ASIC set for data analytics and surveillance upgrade in AU$127m funding boost

The Australian government has outlined that a large portion of the funds for ASIC will go towards upgrading its data analytics and surveillance capabilities, and data management systems.

The Australian government has announced AU$127 million will be injected to the Australian Securities and Investments Commission (ASIC) over four years, of which AU$118 million will be specifically to ensure the financial services regulator is equipped with the latest technology, so it can be "proactive rather than reactive".

Assistant Treasurer and Minister for Small Business Kelly O'Dwyer said that of the AU$118 million boost, AU$61.1 million be will be used to equip ASIC with the latest data analytics and surveillance capabilities, and modernise its data management systems, as well as increase staff numbers to carry out data matching and surveillance; while the remaining AU$57 million will ensure ASIC will have the capabilities to maintain ongoing surveillance following the upgrades.

"It will allow for more systemic data collection. There will be data matching to detect if there are any particular problems with financial advisors or segments in the issue. It can look at systemic and specific issues with individual practitioners. It will mean ASIC will be able to target those areas of concern," she said.

"We have seen this with the ATO and we are bringing this now with ASIC to increase its capabilities to be more proactive than reactive."

The announcement is one of the federal government's responses to recommendations made by the ASIC capability review report. A total of 34 recommendations were made in the report, five of which were related to the federal government.

The review forms part of the federal government's response to the financial system inquiry, which recommended periodic reviews of the capability of financial regulators should be carried out.

Meanwhile, AU$5.2 million will be used to deal with legacy cases the Superannuation Complaints Tribunal currently has. O'Dwyer said the intention for the funds is for ASIC to invest the money into a more sophisticated data system to deal with those complaints, pointing out the Superannuation Complaints Tribunal is still handling cases dating as far back as 2012.

In addition to this, the government will be extending the Financial Ombudsman Service's (FOS) current jurisdiction to cover a wider range of small business loans, as well as conduct a review of monetary limits and compensation caps.

In further efforts to improve the way the existing financial sector handles customer complaints, a panel will be established to review the role, powers, and governance of Australia's dispute resolution and complaints scheme over the next six months, including how all the tribunals and ombudsman came come together as "one-stop shop". The panel will report back to the government at the end of the year.

"We want to put the consumer at the centre of our system to ensure they don't have to navigate a complicated path," O'Dwyer said.

On Wednesday, the federal government also announced it will appoint a new ASIC commissioner that will have experience with prosecution in financial crimes.

ASIC will also be excluded from the Public Services Act 1999, which according to O'Dwyer will mean the organisation will be able to recruit staff from outside of the public sector.

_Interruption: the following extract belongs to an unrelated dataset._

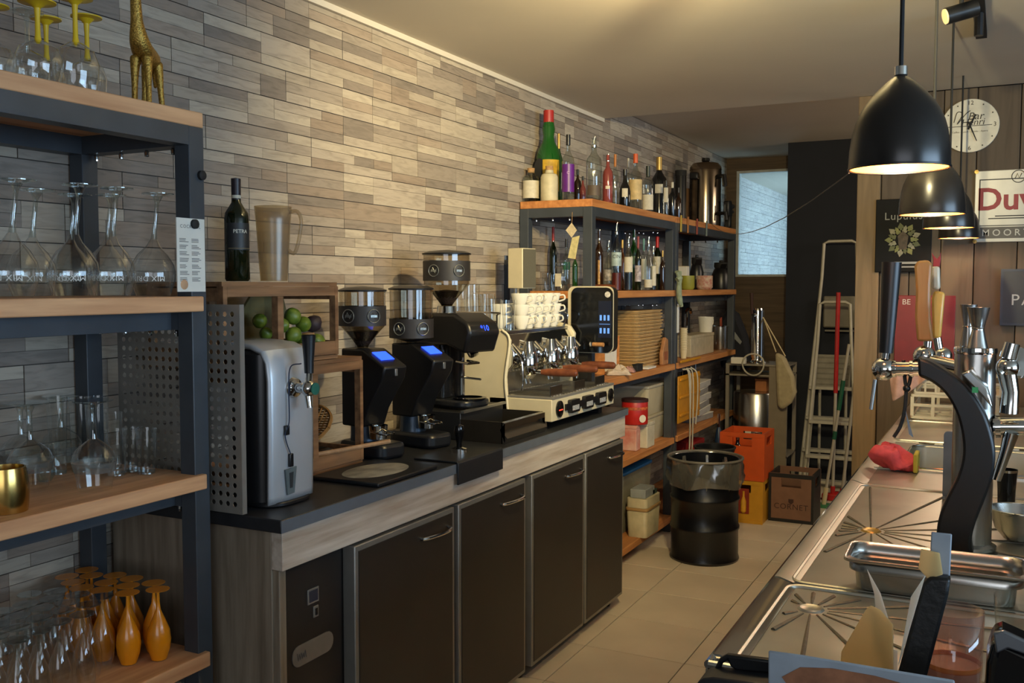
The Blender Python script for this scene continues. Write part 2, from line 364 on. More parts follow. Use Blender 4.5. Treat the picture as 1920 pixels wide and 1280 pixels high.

Australia's major banks are expected to back the funding via a levy to the tune of AU$121 million.

When asked whether this may result in banks passing the fees onto customers, Treasurer Scott Morrison said he would be "furious" if the banks tried, saying the levies will be "easily digestible" for the banks.

ASIC has welcomed the government's announcements, which it said will improve the regulatory body's capabilities.

"The Capability Review provided ASIC with the opportunity to consider the capabilities we need for the future to ensure trust and confidence in the markets we regulate and to deliver improved market outcomes for the Australian community. We thank the panel for its findings, observations and recommendations," said ASIC chairman Greg Medcraft, whose term has been extended for another 18 months.

The government also received support from the Australian Bankers' Association (ABA), with chief executive Steven Munchenberg saying a well-resourced regulator will keep the industry accountable.

"We support the introductions of a new industry funding model for ASIC. It's important that contributions are transparent and that the amount of fees levied matches the level of regulation and resources required for ASIC," he said.

"Aligning the new funding model with the expanded role of ASIC will also be important to ensure regulation is effective, efficient, and necessary."